Monday, December 14, 2009

365 Days

It's strange to think back to where I was exactly one year ago. The fourteenth of December: my parents had already sent out the moving vans (which, unfortunately, arrived in Holden the evening of the ice storm) and now, it being 6:00PM on a Sunday evening with the apparent possibility of school the following day (in retrospect.....yah no), I was scooped up from my best friend's house and unwillingly shuttled two hours north to my new "home." Luckily school was cancelled until the new year, and so I passed the vacation time exploring these new, foreign mazes of streets and the labyrinth that was a new highway system, a new town center, a new city. Everything was new, different, unfamiliar.

It's a funny thing about "new"--materialistically we crave untouched, unspoiled perfection. With change, though, we cower in fear. I don't excuse myself from this generalization; I'd be lying if I did. My first day of school at Wachusett was absolutely dreadful. Nothing at all horrible happened. But what made it so incredibly painful was that nothing happened. I came to school, I walked, lost, down the hallways, I entered classrooms, took my seat--once or twice realizing that the cryptic writing on the board was not, indeed, math but was instead (for some inexplicable and cruel reason) Spanish--and come lunchtime I would have completely dissolved into the tiled lineoleum floors had it not been for the wonderfully-cheerful junior in my pre-calc class who let me sit with her and thus performed one of the greatest acts of kindness ever known to man or, at the very least, to me.
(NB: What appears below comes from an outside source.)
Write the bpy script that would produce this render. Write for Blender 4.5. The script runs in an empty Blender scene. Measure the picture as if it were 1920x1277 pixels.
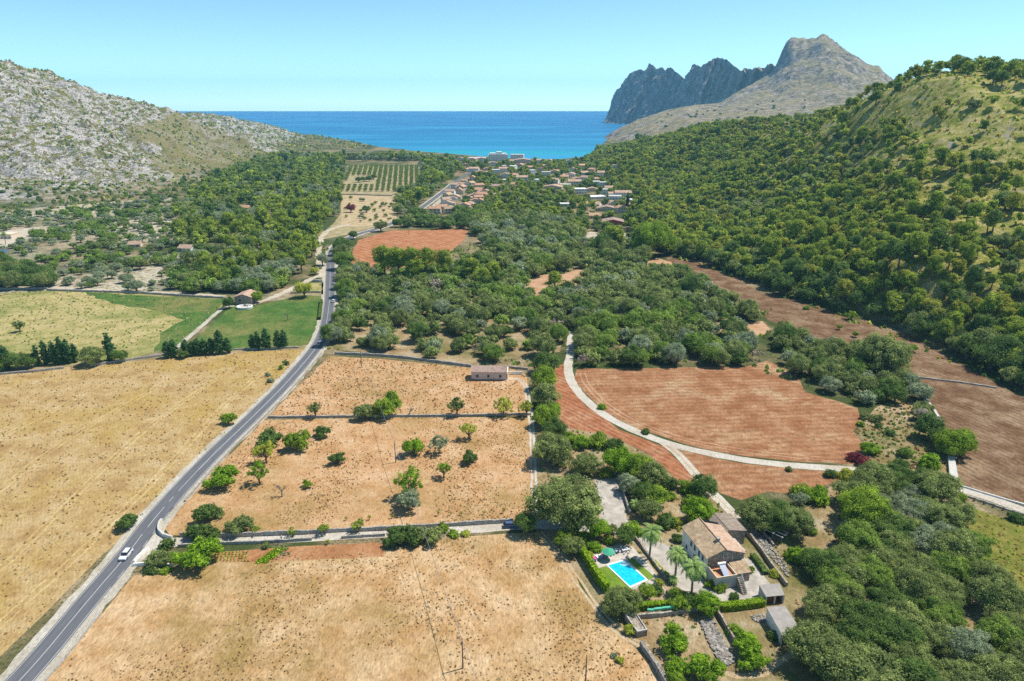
import bpy, math, random
import numpy as np
from mathutils import Vector, Matrix
R = math.radians
S = bpy.context.scene
C = S.collection
# ------------------------------------------------------------------ camera, sky, sun, exposure
CAMH, F = 110.0, 1283.0
PITCH = math.atan(.3363 + .0118)
cp, sp = math.cos(PITCH), math.sin(PITCH)
cd = bpy.data.cameras.new('camera'); cam = bpy.data.objects.new('camera', cd); C.objects.link(cam)
cd.sensor_width = 36; cd.lens = 36 * F / 1920; cd.clip_start = .5; cd.clip_end = 60000
cam.location = (0, 0, CAMH); cam.rotation_euler = (R(90) - PITCH, 0, 0)
S.camera = cam
SUN_EL, SUN_AZ = R(60), R(70)                     # azimuth clockwise from +Y
w = bpy.data.worlds.new("World"); S.world = w; w.use_nodes = True
nt = w.node_tree; bg = nt.nodes['Background']
sky = nt.nodes.new('ShaderNodeTexSky'); sky.sky_type = 'NISHITA'; sky.sun_disc = False
sky.sun_elevation = SUN_EL; sky.sun_rotation = SUN_AZ; sky.altitude = 0
sky.air_density = .55; sky.dust_density = .04; sky.ozone_density = 1.6
tn = nt.nodes.new('ShaderNodeMix'); tn.data_type = 'RGBA'; tn.blend_type = 'MULTIPLY'; tn.inputs[0].default_value = 1; tn.inputs[7].default_value = (.94, 1.17, 1.06, 1)
nt.links.new(sky.outputs[0], tn.inputs[6]); nt.links.new(tn.outputs[2], bg.inputs[0]); bg.inputs[1].default_value = .125
sl = bpy.data.lights.new('sun', 'SUN'); sl.energy = 4.4; sl.angle = R(.5); sl.color = (1, .94, .84)
sun = bpy.data.objects.new('sun', sl); C.objects.link(sun)
sdir = Vector((math.sin(SUN_AZ) * math.cos(SUN_EL), math.cos(SUN_AZ) * math.cos(SUN_EL), math.sin(SUN_EL)))
sun.rotation_euler = sdir.to_track_quat('Z', 'Y').to_euler(); sun.location = (0, 0, 300)
S.view_settings.view_transform = 'Standard'; S.view_settings.look = 'None'
S.view_settings.exposure = .50; S.view_settings.gamma = 1
S.render.engine = 'CYCLES'
S.cycles.use_denoising = False
S.cycles.max_bounces = 5; S.cycles.diffuse_bounces = 2; S.cycles.glossy_bounces = 2
S.cycles.transmission_bounces = 3; S.cycles.volume_bounces = 1; S.cycles.transparent_max_bounces = 6
S.cycles.volume_step_rate = 10
# ------------------------------------------------------------------ geometry of the photograph
def P(u, v, z=0.0):
    a = (u - 960) / F; t = (v - 638.5) / F
    s = (CAMH - z) / (sp + t * cp)
    return (a * s, s * (cp - t * sp), z)
def PS(u, v, s):
    a = (u - 960) / F; t = (v - 638.5) / F
    return (a * s, s * (cp - t * sp), CAMH - s * (sp + t * cp))
def proj(x, y, z):
    s = y * cp + (CAMH - z) * sp
    return 960 + F * x / s, 638.5 + F * ((CAMH - z) * cp - y * sp) / s, s
def inpoly(u, v, poly):
    u = np.asarray(u, float); v = np.asarray(v, float)
    ins = np.zeros(u.shape, bool); n = len(poly); j = n - 1
    for i in range(n):
        xi, yi = poly[i]; xj, yj = poly[j]
        if yi != yj:
            c = ((yi > v) != (yj > v)) & (u < (xj - xi) * (v - yi) / (yj - yi) + xi)
            ins ^= c
        j = i
    return ins
def _h(ix, iy, seed):
    n = (ix.astype(np.int64) * 374761393 + iy.astype(np.int64) * 668265263 + seed * 982451653) & 0x7fffffff
    n = ((n ^ (n >> 13)) * 1274126177) & 0x7fffffff
    return ((n ^ (n >> 16)) & 0xffff) / 65535.0
def vnoise(x, y, seed=0):
    x0 = np.floor(x); y0 = np.floor(y); fx = x - x0; fy = y - y0
    fx = fx * fx * (3 - 2 * fx); fy = fy * fy * (3 - 2 * fy)
    a = _h(x0, y0, seed); b = _h(x0 + 1, y0, seed); c = _h(x0, y0 + 1, seed); d = _h(x0 + 1, y0 + 1, seed)
    return (a * (1 - fx) + b * fx) * (1 - fy) + (c * (1 - fx) + d * fx) * fy
def fbm(x, y, seed=0, o=4):
    r = 0; a = .5
    for i in range(o):
        r = r + a * (vnoise(x, y, seed + i) * 2 - 1); x = x * 2.03 + 11.3; y = y * 2.03 + 5.7; a *= .5
    return r
def ridged(x, y, seed=0, o=5):
    r = 0; a = .5
    for i in range(o):
        r = r + a * (1 - np.abs(vnoise(x, y, seed + i) * 2 - 1)); x = x * 2.07 + 3.1; y = y * 2.07 + 7.7; a *= .5
    return r
def rbf(pts):
    p = np.array(pts, float); n = len(p)
    d = np.hypot(p[:, None, 0] - p[None, :, 0], p[:, None, 1] - p[None, :, 1]) / 1000
    A = np.zeros((n + 1, n + 1)); A[:n, :n] = d; A[:n, n] = 1; A[n, :n] = 1
    A[:n, :n] -= np.eye(n) * 1e-3
    wgt = np.linalg.solve(A, np.append(p[:, 2], 0))
    def f(x, y):
        x = np.asarray(x, float); y = np.asarray(y, float); out = np.full(x.shape, wgt[n])
        for i in range(n): out = out + wgt[i] * np.hypot(x - p[i, 0], y - p[i, 1]) / 1000
        return out
    return f
# ------------------------------------------------------------------ terrain heights
SEA = -6.0
hp = []
def base(l, h=0):
    for q in l: x, y, _ = P(*q); hp.append((x, y, h))
def surf(l):
    for q in l: hp.append(PS(*q))
base([(1100, 303), (1150, 350), (1185, 390), (1215, 440), (1240, 476), (1300, 486), (1370, 515), (1440, 546), (1540, 572), (1640, 598), (1700, 622), (1800, 668), (1920, 733), (2100, 820), (2400, 980)])
base([(1080, 312), (1100, 360), (1130, 430), (1200, 495), (1300, 520), (1400, 570), (1500, 620), (1640, 680), (1760, 760), (1920, 860), (2200, 1100)], -14)
surf([(1920, 560, 330), (1920, 400, 405), (1920, 250, 480), (1900, 170, 540), (1800, 137, 560), (1740, 140, 590), (1700, 158, 630), (1650, 180, 690), (1600, 203, 750), (1560, 213, 810), (1480, 225, 900), (1400, 235, 1000), (1320, 248, 1100), (1230, 256, 1230), (1180, 268, 1330), (1140, 280, 1450),
      (1700, 305, 520), (1700, 405, 430), (1700, 500, 375), (1550, 305, 650), (1550, 405, 520), (1550, 480, 450), (1400, 305, 850), (1400, 385, 680), (1400, 440, 600), (1300, 325, 950), (1200, 305, 1250), (2300, 300, 400), (2300, 150, 600), (2100, 600, 300), (2200, 130, 700)])
for u, s, z in [(1800, 900, 90), (2000, 1000, 90), (1560, 1200, 50), (1400, 1400, 25), (1230, 1650, 15), (1140, 1750, -5), (1250, 1900, 5), (1500, 1700, 10), (1800, 1500, 20), (1250, 2400, -5), (1700, 2400, -5)]:
    x, y, _ = PS(u, 300, s); hp.append((x, y, z))
base([(-300, 425), (-150, 415), (0, 402), (150, 392), (300, 367), (400, 335), (470, 307), (510, 292)])
base([(-300, 470), (0, 440), (200, 430), (350, 400), (450, 350), (540, 305), (650, 300)], -12)
surf([(0, 120, 1150), (50, 128, 1170), (100, 150, 1200), (150, 170, 1240), (200, 190, 1280), (260, 204, 1350), (330, 214, 1450), (400, 236, 1600), (460, 268, 1700), (-300, 60, 1000), (-600, 40, 1000), (0, 250, 980), (0, 330, 880), (150, 300, 980), (150, 225, 1120), (300, 300, 1150), (300, 255, 1250), (400, 285, 1400), (-300, 300, 850), (-300, 180, 930),
      (370, 211, 2150), (345, 219, 2050), (430, 223, 2250), (500, 236, 2300), (540, 246, 2300), (575, 258, 2300), (480, 252, 2050), (520, 268, 1900), (440, 250, 1950), (620, 264, 2350), (660, 270, 2380)])
for u, s, z in [(50, 1700, 80), (200, 1800, 60), (330, 1750, 55), (370, 1850, 60), (0, 2300, -5), (300, 2700, -5), (500, 2700, -8), (-400, 1700, 60), (600, 1900, -8), (700, 1900, -12), (700, 2200, -12)]:
    x, y, _ = PS(u, 300, s); hp.append((x, y, z))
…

My very first friend here is now my best friend. I am lucky in that fact, extraordinarily so. She is clever, beautiful, talented, funny, charming, and sweet beyond words. The few friends I made in the following weeks were all so different, so unbelievably singular in everything they did and said and conveyed, and every day I would marvel at the variety of people I met. I would sit at lunch, in classrooms, at drama rehearsal--I would sit and watch these humans, these beautiful humans who were kind enough to invite me in. They carved a little place for me in their lives. One day I will thank them formally.

I don't think we thank people enough, myself included.
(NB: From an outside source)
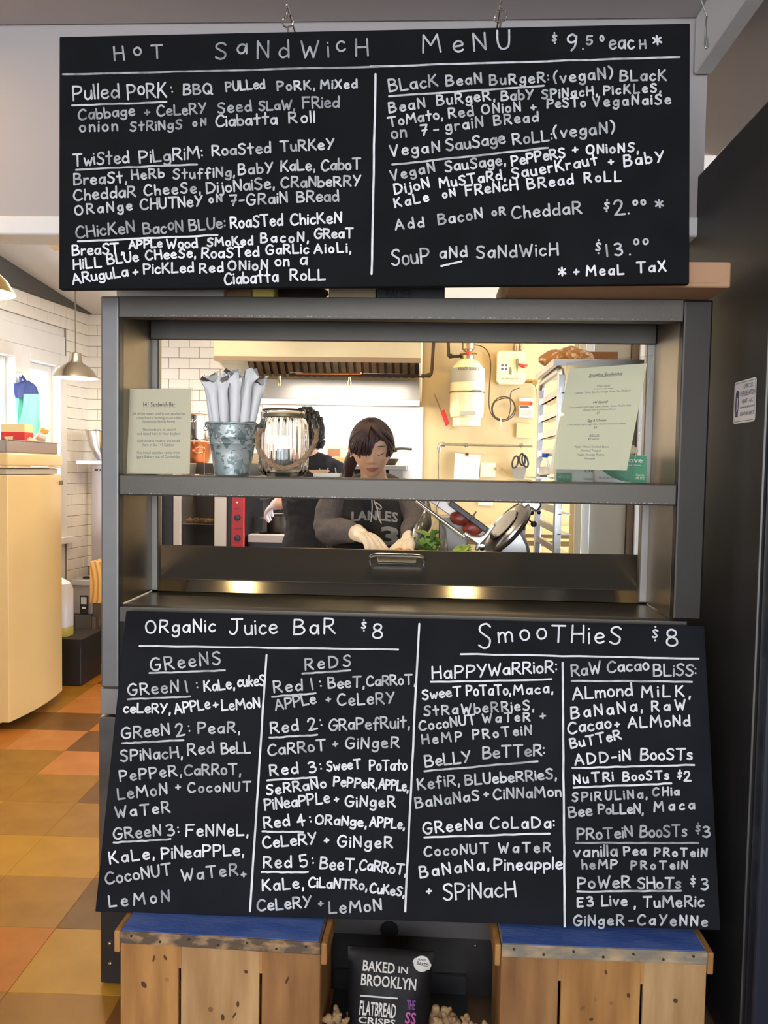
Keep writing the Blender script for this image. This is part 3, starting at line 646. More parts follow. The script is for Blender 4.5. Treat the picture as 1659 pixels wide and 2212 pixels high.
# ---------------- hanging menu board ----------------
YB = 1.925
a, b, c_ = P(128, 79, YB), P(1491, 50, YB), P(127, 625, YB)
d_ = P(1489.5, 613, YB)
DPX = {'hanging_menu_board': (1489.5, 613), 'leaning_menu_board': (1557, 2010)}
def board_thing(name, lab, a, b, c, d, mt, th):
    n = -(b-a).cross(c-a).normalized()
    if n.y > 0: n = -n
    d = PP(*DPX[name], a, n)
    o = thing(name, lab, 'menu board', (a+b+c+d)/4)
    bd = MB().slab([c, d, b, a], -n*th).bevel(.003, 2).build('panel', mt, o)
    return o, (a, (b-a).normalized(), n.cross((b-a).normalized()), n)
tb, ftb = board_thing('hanging_menu_board', 'long black hot sandwich menu board hanging above the pass window', a, b, c_, d_, BOARD, .022)
write_board(TOPTXT, ftb, tb, .0022, [(811, 161, 803, 592)])
def ring(mb, c, r, rr, nrm, k=20, sq=1.0):
    nrm = V(nrm).normalized(); u = nrm.orthogonal().normalized(); v = nrm.cross(u); mb.tube([c+(u*math.cos(2*PI*i/k)+v*math.sin(2*PI*i/k)*sq)*r for i in range(k)], rr, 8, closed=True)
for px, ty, lab in ((622, 45, 'left'), (1081, 34, 'right')):
    ce = P(px, ty, YB+.012); sc_ = YB/FPX
    m = MB(); ring(m, ce, 13*sc_, .0022, (.25, 1, 0)); m.tube([ce-V((0, 0, 13*sc_)), ce-V((0, 0, 30*sc_))], .0024, 8); m.build('screw_eye', CHROME, tb)
    hk = thing('hook', 'bright metal screw hook holding the %s end of the hanging menu board' % lab, 'hook', ce+V((0, 0, .01)))
    m = MB(); hp = ce+V((0, 0, 13*sc_)); Yh = 2.398
    m.tube(smooth([hp+V((0, -.006, -.010)), hp+V((0, -.012, .000)), hp+V((0, -.004, .010)), hp+V((0, .02, .012)), V((hp.x, Yh, hp.z+.012))], None, 5)[0], .0026, 8); m.build('hook_wire', CHROME, hk)
    MB().lathe([(.011, 0), (.010, .004), (.004, .006)], V((hp.x, 2.3985, hp.z+.012)), 14, axis=(0, -1, 0)).build('wall_plate', CHROME, hk)
wh = thing('wire_hanger', 'thin grey wire hook hanging from the ceiling beam at the right', 'hook', P(1525, 105, 2.0))
m = MB(); m.tube(smooth([P(1527, 36, 1.96), P(1525, 50, 1.95), P(1524, 75, 1.95), P(1523, 100, 1.95), P(1528, 103, 1.95), P(1529, 88, 1.95), P(1526, 80, 1.95)], None, 4)[0], .0022, 8); m.tube([P(1527, 36, 1.96), P(1527, 36, 1.96)+V((-.02, 0, .05))], .0018, 6)
m.build('wire', mat('dull_wire', (.3, .3, .28), .4, .8), wh)

# ---------------- lower menu board, leaning on the counter front ----------------
lo = [P(272, 1320, 2.07), P(1522, 1352, 2.07), P(205, 1970, 1.92), P(1557, 2010, 1.92)]
lb_, flb = board_thing('leaning_menu_board', 'black juice bar and smoothies board leaning on the counter, resting on two crates', *lo, BOARD2, .009)
write_board(LOWTXT, flb, lb_, .0023, [(575.4, 1415, 539.9, 1969), (905.3, 1347.7, 875, 1968.6), (1215, 1432, 1220, 2001)])

# ---------------- crates ----------------
def crate(name, lab, pL, pR, back, gaps, endm, zt=.306):
    fL, fR = PZ(*pL, zt), PZ(*pR, zt); u = (fR-fL); wd = u.length; u.normalize(); vb = V((-u.y, u.x, 0)); zz = V((0, 0, 1))
    t = thing(name, lab, 'crate', (fL+fR)/2-V((0, 0, zt)))
    D = back
    # front: slats standing upright, slightly behind the top board
    edges = [0]+gaps+[1]
    for i in range(len(edges)-1):
        a_ = edges[i]*wd+(.003 if i else 0); b2 = edges[i+1]*wd-(.003 if i < len(edges)-2 else 0)
        MB().obox(fL+u*a_+vb*.006-zz*(zt), u*(b2-a_), vb*.011, zz*(zt-.030)).bevel(.0015, 1).build('slat', (WOODC, WOODC2, WOODC3)[(i*2+len(name)+(0 if 'left' in lab else 1)) % 3], t)
    # closed top of each slot
    for g_ in gaps: MB().obox(fL+u*(g_*wd-.0035)+vb*.0065-zz*.085, u*.007, vb*.010, zz*.056).build('slat_filler', WOODC, t)
    tp = MB().obox(fL-zz*.030+u*.0, u*wd, vb*D, zz*.030).bevel(.003, 2).build('end_board', endm, t)
    MB().obox(fL+u*.003+vb*.003+zz*.0005, u*(wd-.008), vb*(D-.004), zz*.0012).build('blue_painted_face', BLUEW, tp)
    for s_ in (0, 1):
        o_ = fL-zz*.055+u*(wd+.001 if s_ else -.015)+vb*.004
        MB().obox(o_, u*.014, vb*(D-.006), zz*.052).bevel(.004, 2).build('side_batten', WOODC, t)
        o_ = fL-zz*zt+u*(wd-.012 if s_ else .0)+vb*.018
        MB().obox(o_, u*.012, vb*(D-.02), zz*(zt-.031)).bevel(.002, 1).build('side_board', WOODC, t)
    rk_ = random.Random(11 if 'left' in lab else 29)
    for i in range(16):
        a_, h_ = rk_.uniform(.04, .96)*wd, rk_.uniform(.05, .9)*(zt-.05)
        if min(abs(a_/wd-g_) for g_ in gaps) < .04: continue
        s1, s2, tl = rk_.uniform(.002, .006), rk_.uniform(.003, .010), rk_.uniform(-.5, .5)
        c = fL+u*a_-zz*(.045+h_)+vb*.0062; MB().prism([c+u*(math.cos(q*PI/5)*s1*(1+.3*rk_.random())+math.sin(q*PI/5)*s2*tl)+zz*(math.sin(q*PI/5)*s2) for q in range(10)], -vb*.0004).build('knot', KNOT if i % 3 else WOODC2, t, smooth_=False)
    for i in range(7):
        c = fL+u*wd*(.06+.145*i)-zz*(.010+.010*(i % 2))-vb*.0004
        MB().lathe([(.0032, 0), (.003, .0012), (.0001, .0016)], c, 10, axis=-vb).build('nail', mat('rusty_nail', (.05, .035, .025), .6, .4), t)
    return t
crate('wooden_crate', 'worn wooden crate with blue painted top under the left end of the leaning board', (258, 2011), (692, 2037), .20, [.30, .705], WOODE)
crate('wooden_crate', 'wooden crate with blue painted top and nail heads under the board\'s right end', (1084, 2040), (1530, 2058), .20, [.29, .69], WOODG)

# ---------------- bag and ginger between the crates ----------------
BAGM = mat('matte_black_bag', (.0075, .007, .0078), .52, 0, spec=.22, bump=.2, bscale=18)
bg = thing('crisps_bag', 'black bag of flatbread crisps standing between the two crates', 'snack bag', P(845, 2130, 1.90)-V((0, 0, .1)))
A = [P(752, 2042, 1.93), P(938, 2056, 1.93), P(915, 2290, 1.86), P(752, 2290, 1.86)]
rows = []; bm_ = MB(); NX, NZ = 14, 18
def bagpt(i, j, side):
    s_, t_ = i/NX, j/NZ
    p = (A[3].lerp(A[2], s_)).lerp(A[0].lerp(A[1], s_), t_)
    bul = math.sin(PI*s_)**.6*(min(1, (1-t_)*3.2))**.8*.035
    wr_ = .0025*math.sin(s_*23+t_*9)*math.sin(t_*14+s_*4)
    return p+V((0, (-bul-wr_-.002) if side else bul+.002, 0))
g0 = [[bm_.bm.verts.new(bagpt(i, j, 1)) for i in range(NX+1)] for j in range(NZ+1)]
g1 = [[bm_.bm.verts.new(bagpt(i, j, 0)) for i in range(NX+1)] for j in range(NZ+1)]
for j in range(NZ):
    for i in range(NX): bm_._f([g0[j][i], g0[j][i+1], g0[j+1][i+1], g0[j+1][i]]); bm_._f([g1[j][i+1], g1[j][i], g1[j+1][i], g1[j+1][i+1]])
    bm_._f([g0[j][0], g0[j+1][0], g1[j+1][0], g1[j][0]]); bm_._f([g0[j+1][NX], g0[j][NX], g1[j][NX], g1[j+1][NX]])
for i in range(NX): bm_._f([g0[NZ][i], g0[NZ][i+1], g1[NZ][i+1], g1[NZ][i]]); bm_._f([g0[0][i+1], g0[0][i], g1[0][i], g1[0][i+1]])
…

Thank you to my first friend, and my second one as well.
Thank you to the boy who needed me to run lines with him and shyly asked me to help and actually remembered my name so that he could talk to me at lunch, and thank you to him for becoming my best boy friend.
Thanks to Mr. McTigue for pairing me up with one of the most intelligent, gorgeous, and spirited girls I have ever met. He probably has no idea, but he introduced me to my other best friend that day.
Thank you to the oboe player that willingly corresponded with me before I even moved here.
Thank you to the girl with two first names, for giggling with me and always checking in.
Thank you to the boy, the boy who is so completely comfortable with who he is, for accompanying me to prahm, and for forgetting the past and sharing an enlightening present.

There will never be enough thank yous, and surely I've missed people.
One day I'll fill in all the blanks.
I promise.

2 comments:

  1. i cried... i'm a sap, but i'm honored to be in your life and to be your friend.

    ReplyDelete
  2. Dramaski+prahski -> Friendskis!

    I'm glad you are here with us and me.